Have you ever stopped to think about how all the programs you use daily work together?
Have you ever stopped to think about how all the programs you use daily work together? For example, you likely run programs like email, web browsers, word processors, spreadsheets, and specific business applications, like the kind we build, support and maintain at Foxsoft.
The operating system (e.g. Windows or Mac OS) defines the concepts, conventions and commonalities. It lays a foundation for applications to build on to provide their specific functionality.
Imagine what it might be like if universal copy/paste and a shared file system weren’t available.
Imagine if every application you use had no familiar menu or navigation system, each looking and acting differently.
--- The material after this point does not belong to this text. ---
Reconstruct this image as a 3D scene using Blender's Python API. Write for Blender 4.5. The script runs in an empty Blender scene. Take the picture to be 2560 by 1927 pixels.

The overhead of learning each application and making the cognitive shifts between them would be enormous and drain your mental capacity.
Can you say the same about your organisation? Do you have a defined set of processes, guidelines and a culture that enables everyone to work together efficiently and effectively, making progress on the things that matter?
In other words, does your business have an operating system?
At Foxsoft, we use EOS as our operating system. EOS stands for Entrepreneurial Operating System. It’s a set of principles, practices and tools that work together to provide a foundation and cadence that everyone works with across the business.
It has six components * Vision – helps everyone align and focus on the company’s goals and purpose * People – ensures that we have the right people in the right seats * Process – how we document and standardise the way we work * Data – to effectively measure our performance and track our pulse * Issues – how we identify and resolve issues in the business * Traction – is how we run internal meetings and create a cadence for achieving goals
In future editions, I’ll cover more about the ideas and practices in each of these and how we utilise them at Foxsoft.
For now, consider your organisation and how it runs. Is it efficient and effective, or do gaps need to be filled?
EOS has an organisational checkup to help evaluate where you are. If you’re a leader in your business, I highly recommend checking it out. In the three years since starting our EOS journey, we have been using it to grow effectively while improving our culture with significant effect.
Take the Organisational Checkup and find out where you can improve.
⚡️ Thinking Time ⚡️
In your Thinking Time this week, you might consider taking the checkup or, more generally, consider your organisation’s operating system. Here are some ideas to think about.
- How do you ensure everyone knows and understands the business’s purpose?
- Does everyone know their role and how it contributes to the business objectives?
- Do you have transparent, documented processes for how work gets done that everyone follows?
- How are you measuring progress, and are you on track?
- What are the most important projects which should be executed to achieve the company’s vision?